Gideceği yerin elbet bir haddi hududu olduğunu bile bile katırın sırtına yükü bindirmeye devam etmek, yıllarca bu blog'da yazılan "hatıratı müziğin üzerine yıkmak" düsturunu istiap haddinden emekli etti sevgili mamaperverler. Yük, her adımda ağırlık merkezini değiştirerek sabrı da etkisiz hale getirdikten sonra, yavaştan hiç taşmaması gereken yerlere taştı da üstelik. Taştıkça da ağırlaştı.
Fazla sese ne hacet; yetinip, memnun kalacaklarımızın gerçekten öyle olduklarını, onları kaybetmeden nasıl anlarız ki? Her neyse, kıvamı hafif artırılmış gibi yapılmış kişisel gelişim lafları da "istiap eşeği"ne yaramıyor; yaramayacak.

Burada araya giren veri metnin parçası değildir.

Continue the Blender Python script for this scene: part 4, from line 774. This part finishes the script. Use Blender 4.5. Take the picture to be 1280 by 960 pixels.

Stephan Micus, neyin, sonuna kadar kafi geleceğini bas bas bağırıyor işte.
2 comments:
Yük taşımak vardır kimilerinin kaderinde ekmek parasına; fazlasına, yere düşenine, ağırına bakmadan çelik gibi kaslarıyla. Gökten üç elmanın düştüğü devirlerde olmadıklarının farkındadırlar da gökten yağanın sadece yolları vıcık vıcık çamur yapıp yürünmez hale getiren kahrolası yağmur olduğunu sanırlar. Gerçeği öğrendiklerinde ise vücutlarından çıkan yanık kokusu çoktan ıslak toprak tarafından emilip yutulmuştur, gömülemeyecek kadar parçalanmış bedenlerinin yerine.
İstiap sınırına, düşen her bombada biraz daha yaklaşanlar ise zamanı gelince özürler dileyerek ya da uygun günah keçileri bularak yüklerinden kurtulmayı becerirlerken, “hatırlarımızın yükü” kafatasımıza basınç yaptığında bir ventil gibi çevirdiğimiz müzik çalar düğmesi artık sınırda. Müzik artık yetmiyor, yetmeyen başka şeyler gibi.
Gücünüzün yettiği yere kadar yolunuz açık olsun!!
şu paragrafını mermere kazıyıp yollasan yeridir. bin selam!